When Climate Change Is at the Core of the Case 

As previously stated, environmental activists and attorneys have paid little  attention to climate change litigation. A number of these cases have also  used climate change to draw the judiciary’s attention to environmentally  detrimental practices. The main cases that have arisen are before the High  Courts of Delhi, Allahabad, and the National Green Tribunal. 

In Manushi Sangathan v. Government of Delhi, [21] (Manushi Sangathan, Delhi vs  Govt. Of Delhi and Ors. On 24 May, 2013, 2021) the petitioners used the IPCC’s fourth  assessment report to challenge a ban on cycle rickshaws, recommending  policies that encouraged the use of more fuel-efficient vehicles. The High  Court ruled that the restriction on operating cycle rickshaws was arbitrary  and violated the drivers’ right to a livelihood. 

Subhash Kumar v. State of Bihar. The petitioner was a businessman who  filed a PIL against two iron ore and steel businesses for dumping industrial  waste into the Bokaro River, which endangers public health. In this regard,  it has been highlighted that the right to life, as a fundamental right  guaranteed by Article 21 of the Constitution, includes the right to live in a  pollution-free environment for the safety of others. 

In We the People v. Union of India [22] (Security Code Check for Accessing  Judgment/Order, 2024) , petitioners alleged that cutting down trees for road  development in Uttar Pradesh contributed to global warming. They further  indicated that no more trees were being planted to compensate for the 

loss of these trees. The Allahabad High Court ruled that more trees should  be planted to compensate for those that had been chopped down. 

The Rural Litigation and Environment Kendra Dehradun v. State of Uttar  Pradesh (Dehradun Valley Case){23}(Rural Litigation and Entitlement Kendra Dehradun  and Others (Petitioners) v. State of U.P. And Others (Respondents) | InforMEA, 2024) Although no  PIL was filed in this case, Rural Litigation and Environment Kendra wrote  to the Supreme Court of India, claiming that illicit limestone mining harms  Mussorie’s vulnerable ecosystem. The Supreme Court of India, on the  other hand, treated the letter as a PIL under Article 42 of the Constitution  and ordered respondents to halt limestone mining as soon as possible and  submit a report within a set time frame because it violates people’s right to  enjoy pollution-free environments for their own safety. 

Conclusion 

Courts have a vital role in addressing environmental and development  issues. I qualified this by pointing out the judiciary’s shortcomings in  preventing environmentally detrimental development activities, as well as  the marginalizing ideology of exclusionary conservation. 

Environmental compliance is becoming increasingly important when  conducting business in India. As a result, India is a key player in stronger  environmental regulations and enforcement. 

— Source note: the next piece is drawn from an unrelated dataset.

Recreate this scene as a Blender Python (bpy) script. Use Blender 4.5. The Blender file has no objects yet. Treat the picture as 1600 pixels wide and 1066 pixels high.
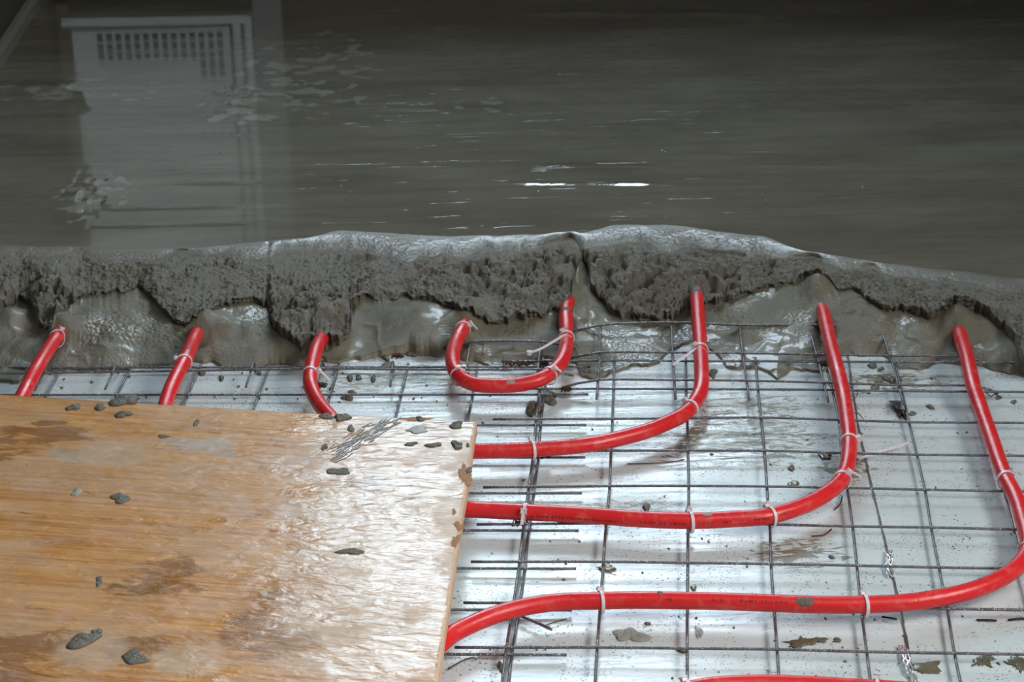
import bpy, bmesh, math, random
import numpy as np
from mathutils import Vector, Matrix, Euler
random.seed(7)
C = bpy.context.scene.collection
sc = bpy.context.scene

# ------------------------------------------------------------------ camera, light, exposure
F_PX, PITCH, ROLL, HC = 3769.8, 0.40704, -0.02276, 1.4043
ct, st_, cr, sr = math.cos(PITCH), math.sin(PITCH), math.cos(ROLL), math.sin(ROLL)
EX = Vector((1, 0, 0)); DN = Vector((0, -st_, -ct)); FW = Vector((0, ct, -st_))
R_ = cr*EX - sr*DN; D_ = sr*EX + cr*DN
cam = bpy.data.cameras.new('camera'); cam_o = bpy.data.objects.new('camera', cam); C.objects.link(cam_o)
M = Matrix.Identity(4)
for i in range(3):
    M[i][0] = R_[i]; M[i][1] = -D_[i]; M[i][2] = -FW[i]
M.translation = Vector((0, 0, HC)); cam_o.matrix_world = M
cam.sensor_width = 36; cam.lens = F_PX*36/1600; cam.clip_start = 0.05; cam.clip_end = 50
cam.dof.use_dof = True; cam.dof.focus_distance = 3.0; cam.dof.aperture_fstop = 15
sc.camera = cam_o

WINDOW_BACK = 11.0      # daylight through the far window
WINDOW_SIDE = 13.5     # daylight through the window in the right wall
ADDED_LAMP = 5  # extra overhead light, added for the foreground
sc.view_settings.view_transform = 'Standard'; sc.view_settings.look = 'None'
sc.view_settings.exposure = 0.34; sc.view_settings.gamma = 1; sc.view_settings.use_curve_mapping = False
w = bpy.data.worlds.new('world'); sc.world = w; w.use_nodes = True
w.node_tree.nodes['Background'].inputs[0].default_value = (0.75, 0.85, 1, 1)
w.node_tree.nodes['Background'].inputs[1].default_value = 0.15
lamp = bpy.data.lights.new('added_lamp_light', 'AREA'); lamp.shape = 'DISK'; lamp.size = 0.42
lamp.energy = ADDED_LAMP; lamp.color = (1.0, 0.95, 0.93)
lo = bpy.data.objects.new('added_lamp_light', lamp)
LAMP_AT = (0.75, 1.1, 2.52)

# ------------------------------------------------------------------ helpers
def at(px, py, z=0.0):
    """the point of the level z that the camera sees at photo pixel (px, py)"""
    uu = (px-800)/F_PX; vv = (py-533)/F_PX
    u = cr*uu+sr*vv; v = -sr*uu+cr*vv
    d = Vector((u, ct-st_*v, -st_-ct*v)); t = (z-HC)/d.z
    return Vector((d.x*t, d.y*t, z))
def at_np(px, py, z):
    uu = (px-800)/F_PX; vv = (py-533)/F_PX
    u = cr*uu+sr*vv; v = -sr*uu+cr*vv
    t = (z-HC)/(-st_-ct*v)
    return u*t, (ct-st_*v)*t

def nt(name):
    m = bpy.data.materials.new(name); m.use_nodes = True
    t = m.node_tree; b = t.nodes['Principled BSDF']; return m, t, b
def N(t, typ, **kw):
    n = t.nodes.new(typ)
    for k, v in kw.items():
        if k.startswith('_'): setattr(n, k[1:], v)
        else: n.inputs[k.replace('_', ' ')].default_value = v
    return n
def ramp(t, src, stops, interp='LINEAR'):
    r = t.nodes.new('ShaderNodeValToRGB'); r.color_ramp.interpolation = interp
    e = r.color_ramp.elements
    while len(e) < len(stops): e.new(0.5)
    for k, (p, c) in enumerate(stops):
        e[k].position = p; e[k].color = (c, c, c, 1) if isinstance(c, (int, float)) else (*c, 1)
    t.links.new(src, r.inputs[0]); return r.outputs[0]
def mix(t, a, b, f, mode='MIX'):
    n = t.nodes.new('ShaderNodeMix'); n.data_type = 'RGBA'; n.blend_type = mode
    for s, v in ((n.inputs[0], f), (n.inputs[6], a), (n.inputs[7], b)):
        if hasattr(v, 'default_value'): t.links.new(v, s)
        elif isinstance(v, (int, float)): s.default_value = v
        else: s.default_value = (*v, 1)
    return n.outputs[2]
def math_(t, op, a, b=0.0, c=0.0, clamp=False):
    n = t.nodes.new('ShaderNodeMath'); n.operation = op; n.use_clamp = clamp
    for s, v in zip(n.inputs, (a, b, c)):
        if hasattr(v, 'default_value'): t.links.new(v, s)
        else: s.default_value = v
    return n.outputs[0]
def pos(t, scale=(1, 1, 1), rot=(0, 0, 0)):
    g = t.nodes.new('ShaderNodeNewGeometry'); m = t.nodes.new('ShaderNodeMapping')
    m.inputs['Scale'].default_value = scale; m.inputs['Rotation'].default_value = rot
    t.links.new(g.outputs['Position'], m.inputs['Vector']); return m.outputs[0]
def noise(t, vec, scale, detail=4, rough=0.55, dist=0.0):
    n = t.nodes.new('ShaderNodeTexNoise'); n.inputs['Scale'].default_value = scale
    n.inputs['Detail'].default_value = detail; n.inputs['Roughness'].default_value = rough
    n.inputs['Distortion'].default_value = dist
    t.links.new(vec, n.inputs['Vector']); return n.outputs[0]
def voro(t, vec, scale, out='Distance', feat='F1'):
    n = t.nodes.new('ShaderNodeTexVoronoi'); n.feature = feat; n.inputs['Scale'].default_value = scale
    t.links.new(vec, n.inputs['Vector']); return n.outputs[out]
def bump(t, b, h, dist, strength=1.0, prev=None):
    n = t.nodes.new('ShaderNodeBump'); n.inputs['Distance'].default_value = dist; n.inputs['Strength'].default_value = strength
    t.links.new(h, n.inputs['Height'])
    if prev: t.links.new(prev, n.inputs['Normal'])
    if b: t.links.new(n.outputs[0], b.inputs['Normal'])
    return n.outputs[0]
def blob_mask(t, spots):
    """soft spots at world places: list of (x, y, rx, ry); 1 inside, 0 outside"""
    g = t.nodes.new('ShaderNodeNewGeometry'); s = t.nodes.new('ShaderNodeSeparateXYZ'); t.links.new(g.outputs['Position'], s.inputs[0])
    out = None
    for x, y, rx, ry in spots:
        a = math_(t, 'MULTIPLY', math_(t, 'SUBTRACT', s.outputs[0], x), 1/rx); a = math_(t, 'MULTIPLY', a, a)
        b = math_(t, 'MULTIPLY', math_(t, 'SUBTRACT', s.outputs[1], y), 1/ry); b = math_(t, 'MULTIPLY', b, b)
        m = math_(t, 'SUBTRACT', 1.0, math_(t, 'ADD', a, b), clamp=True)
        out = m if out is None else math_(t, 'MAXIMUM', out, m)
    return out
def simple(name, col, rough=0.5, metal=0.0, spec=0.5, var=0.15, vs=40, coat=0.0):
    m, t, b = nt(name); p = pos(t); n = noise(t, p, vs)
    c = mix(t, tuple(x*(1-var) for x in col), tuple(min(1, x*(1+var)) for x in col), n)
    t.links.new(c, b.inputs['Base Color']); b.inputs['Roughness'].default_value = rough
    b.inputs['Metallic'].default_value = metal; b.inputs['Specular IOR Level'].default_value = spec
    b.inputs['Coat Weight'].default_value = coat
    return m

def link(name, me, mat, parent=None):
    o = bpy.data.objects.new(name, me); C.objects.link(o)
    if mat is not None: me.materials.append(mat)
    if parent: o.parent = parent
    return o
def mesh_from(name, v, f, mat, parent=None, smooth=True):
    me = bpy.data.meshes.new(name); me.from_pydata([tuple(p) for p in v], [], f)
    if smooth: me.polygons.foreach_set('use_smooth', [True]*len(me.polygons))
    me.update(); return link(name, me, mat, parent)
def tag(o, label, cat=None, group=None, kind=None):
    if label: o['label'] = label
    if cat: o['category'] = cat
    if group: o['group'] = group
    if kind: o['kind'] = kind
    return o
def empty(name, label, cat, loc=(0, 0, 0), group=None):
    o = bpy.data.objects.new(name, None); o.location = loc; o.empty_display_size = 0.05; C.objects.link(o)
    tag(o, label, cat, group); bpy.context.view_layer.update(); return o
def adopt(child, root):
    child.parent = root; child.matrix_parent_inverse = Matrix.Translation(-Vector(root.location)); return child
def box(name, lo_, hi, mat, parent=None, bev=0.0, kind=None):
    bm = bmesh.new(); bmesh.ops.create_cube(bm, size=1)
    for v in bm.verts:
        v.co = Vector([(lo_[i]+hi[i])/2+v.co[i]*(hi[i]-lo_[i]) for i in range(3)])
    if bev: bmesh.ops.bevel(bm, geom=bm.edges[:], offset=bev, segments=2, affect='EDGES')
    me = bpy.data.meshes.new(name); bm.to_mesh(me); bm.free()
    o = link(name, me, mat)
    if parent: adopt(o, parent)
    if kind: o['kind'] = kind
    return o

def spline(pts, step):
    """Catmull-Rom through pts, resampled about every step metres"""
    P = [Vector(p) for p in pts]; P = [2*P[0]-P[1]]+P+[2*P[-1]-P[-2]]; out = []
    for i in range(1, len(P)-2):
        n = max(2, int((P[i+1]-P[i]).length/step))
        for k in range(n):
            s = k/n; a, b, c, d = P[i-1:i+3]
            out.append(0.5*((2*b)+(c-a)*s+(2*a-5*b+4*c-d)*s*s+(3*b-a-3*c+d)*s**3))
    out.append(P[-2]); return out
def frames(path):
    T = []
    for i in range(len(path)):
        d = path[min(i+1, len(path)-1)]-path[max(i-1, 0)]; T.append(d.normalized() if d.length else Vector((1, 0, 0)))
    out = []
    for t in T:
        s = t.cross(Vector((0, 0, 1)))
        s = s.normalized() if s.length > 1e-4 else Vector((1, 0, 0))
        out.append((t, s, s.cross(t).normalized()))
    return out
def tube(name, path, r, mat, parent=None, seg=16, rf=None, cap=True):
    fr = frames(path); v = []; f = []
    for i, (p, (t, s, u)) in enumerate(zip(path, fr)):
        rr = rf(i/(len(path)-1)) if rf else r
        for k in range(seg):
            a = 2*math.pi*k/seg; v.append(p+rr*(math.cos(a)*s+math.sin(a)*u))
    n = len(path)
    for i in range(n-1):
        for k in range(seg):
            f.append((i*seg+k, i*seg+(k+1) % seg, (i+1)*seg+(k+1) % seg, (i+1)*seg+k))
    if cap: f.append(tuple(range(seg-1, -1, -1))); f.append(tuple((n-1)*seg+k for k in range(seg)))
    o = mesh_from(name, v, f, mat)
    if parent: adopt(o, parent)
    return o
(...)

Existing property laws must be amended to accommodate climate change  while protecting both human and environmental interests. Coastal states  must be able to discourage, if not outright prohibit, new construction in  areas vulnerable to sea level rise or required for the migration of coastal  wetlands. Western states must be able to limit water distribution to low value agricultural users while keeping enough water in streams to meet  the needs of aquatic ecosystems. To avoid a catastrophic outcome,  property rights must evolve quickly in reaction to climate change.  As a result, new developments are occurring, and grassroots climate  change concerns will eventually make their way to the courts. However, 

the judiciary’s strategic potential must be considered in light of its limits.  As a result, I believe that test cases presented to courts should reflect the  complexities and realities of climate change governance and policy in India,  rather than instances that overlook the nuances of climate change  decision-making in India.